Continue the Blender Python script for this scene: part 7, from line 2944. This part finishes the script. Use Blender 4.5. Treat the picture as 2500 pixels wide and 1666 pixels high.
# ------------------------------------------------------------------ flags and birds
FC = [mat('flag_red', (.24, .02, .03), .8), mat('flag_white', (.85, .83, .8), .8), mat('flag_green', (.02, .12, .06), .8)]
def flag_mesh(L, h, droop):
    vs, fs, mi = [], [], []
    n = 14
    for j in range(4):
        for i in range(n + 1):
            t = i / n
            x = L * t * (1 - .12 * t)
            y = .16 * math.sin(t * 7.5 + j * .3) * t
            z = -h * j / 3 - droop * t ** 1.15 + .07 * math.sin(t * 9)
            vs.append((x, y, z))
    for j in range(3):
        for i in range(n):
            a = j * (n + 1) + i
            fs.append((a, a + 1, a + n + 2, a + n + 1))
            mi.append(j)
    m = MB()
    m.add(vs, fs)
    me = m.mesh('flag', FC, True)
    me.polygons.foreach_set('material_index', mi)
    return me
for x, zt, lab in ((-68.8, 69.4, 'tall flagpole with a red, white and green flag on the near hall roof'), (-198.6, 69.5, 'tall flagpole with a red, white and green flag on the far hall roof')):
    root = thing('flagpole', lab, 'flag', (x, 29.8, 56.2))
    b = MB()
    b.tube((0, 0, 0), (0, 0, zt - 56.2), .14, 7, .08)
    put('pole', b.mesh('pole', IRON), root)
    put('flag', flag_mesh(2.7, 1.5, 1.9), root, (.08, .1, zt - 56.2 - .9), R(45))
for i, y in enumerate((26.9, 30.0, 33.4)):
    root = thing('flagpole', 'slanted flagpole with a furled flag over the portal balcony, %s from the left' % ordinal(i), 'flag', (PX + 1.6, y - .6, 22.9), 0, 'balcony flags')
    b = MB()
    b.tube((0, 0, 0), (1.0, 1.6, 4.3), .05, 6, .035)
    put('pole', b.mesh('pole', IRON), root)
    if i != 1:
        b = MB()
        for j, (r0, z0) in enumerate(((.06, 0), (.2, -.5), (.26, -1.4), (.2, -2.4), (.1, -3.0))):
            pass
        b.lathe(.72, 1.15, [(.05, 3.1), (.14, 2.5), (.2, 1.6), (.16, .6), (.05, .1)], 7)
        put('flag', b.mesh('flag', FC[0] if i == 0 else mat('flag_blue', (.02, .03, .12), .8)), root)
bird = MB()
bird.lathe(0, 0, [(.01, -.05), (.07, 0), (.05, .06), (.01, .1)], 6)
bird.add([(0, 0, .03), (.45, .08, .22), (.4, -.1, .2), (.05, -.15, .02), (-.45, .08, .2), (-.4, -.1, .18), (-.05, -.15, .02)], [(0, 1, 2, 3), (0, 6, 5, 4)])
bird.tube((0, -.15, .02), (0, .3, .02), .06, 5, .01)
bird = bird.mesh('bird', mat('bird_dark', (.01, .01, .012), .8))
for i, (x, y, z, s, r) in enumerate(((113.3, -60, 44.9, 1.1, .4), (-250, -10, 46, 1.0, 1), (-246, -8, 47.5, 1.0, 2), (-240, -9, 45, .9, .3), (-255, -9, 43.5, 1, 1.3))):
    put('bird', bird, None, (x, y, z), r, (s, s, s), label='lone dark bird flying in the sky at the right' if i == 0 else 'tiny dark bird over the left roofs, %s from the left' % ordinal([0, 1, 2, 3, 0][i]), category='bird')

= WHAT YOU WILL DO =
Extract the whole listing, character for character.

= COMPLETED EXERCISE =
Continue the Blender Python script for this scene: part 7, from line 2944. This part finishes the script. Use Blender 4.5. Treat the picture as 2500 pixels wide and 1666 pixels high.
# ------------------------------------------------------------------ flags and birds
FC = [mat('flag_red', (.24, .02, .03), .8), mat('flag_white', (.85, .83, .8), .8), mat('flag_green', (.02, .12, .06), .8)]
def flag_mesh(L, h, droop):
    vs, fs, mi = [], [], []
    n = 14
    for j in range(4):
        for i in range(n + 1):
            t = i / n
            x = L * t * (1 - .12 * t)
            y = .16 * math.sin(t * 7.5 + j * .3) * t
            z = -h * j / 3 - droop * t ** 1.15 + .07 * math.sin(t * 9)
            vs.append((x, y, z))
    for j in range(3):
        for i in range(n):
            a = j * (n + 1) + i
            fs.append((a, a + 1, a + n + 2, a + n + 1))
            mi.append(j)
    m = MB()
    m.add(vs, fs)
    me = m.mesh('flag', FC, True)
    me.polygons.foreach_set('material_index', mi)
    return me
for x, zt, lab in ((-68.8, 69.4, 'tall flagpole with a red, white and green flag on the near hall roof'), (-198.6, 69.5, 'tall flagpole with a red, white and green flag on the far hall roof')):
    root = thing('flagpole', lab, 'flag', (x, 29.8, 56.2))
    b = MB()
    b.tube((0, 0, 0), (0, 0, zt - 56.2), .14, 7, .08)
    put('pole', b.mesh('pole', IRON), root)
    put('flag', flag_mesh(2.7, 1.5, 1.9), root, (.08, .1, zt - 56.2 - .9), R(45))
for i, y in enumerate((26.9, 30.0, 33.4)):
    root = thing('flagpole', 'slanted flagpole with a furled flag over the portal balcony, %s from the left' % ordinal(i), 'flag', (PX + 1.6, y - .6, 22.9), 0, 'balcony flags')
    b = MB()
    b.tube((0, 0, 0), (1.0, 1.6, 4.3), .05, 6, .035)
    put('pole', b.mesh('pole', IRON), root)
    if i != 1:
        b = MB()
        for j, (r0, z0) in enumerate(((.06, 0), (.2, -.5), (.26, -1.4), (.2, -2.4), (.1, -3.0))):
            pass
        b.lathe(.72, 1.15, [(.05, 3.1), (.14, 2.5), (.2, 1.6), (.16, .6), (.05, .1)], 7)
        put('flag', b.mesh('flag', FC[0] if i == 0 else mat('flag_blue', (.02, .03, .12), .8)), root)
bird = MB()
bird.lathe(0, 0, [(.01, -.05), (.07, 0), (.05, .06), (.01, .1)], 6)
bird.add([(0, 0, .03), (.45, .08, .22), (.4, -.1, .2), (.05, -.15, .02), (-.45, .08, .2), (-.4, -.1, .18), (-.05, -.15, .02)], [(0, 1, 2, 3), (0, 6, 5, 4)])
bird.tube((0, -.15, .02), (0, .3, .02), .06, 5, .01)
bird = bird.mesh('bird', mat('bird_dark', (.01, .01, .012), .8))
for i, (x, y, z, s, r) in enumerate(((113.3, -60, 44.9, 1.1, .4), (-250, -10, 46, 1.0, 1), (-246, -8, 47.5, 1.0, 2), (-240, -9, 45, .9, .3), (-255, -9, 43.5, 1, 1.3))):
    put('bird', bird, None, (x, y, z), r, (s, s, s), label='lone dark bird flying in the sky at the right' if i == 0 else 'tiny dark bird over the left roofs, %s from the left' % ordinal([0, 1, 2, 3, 0][i]), category='bird')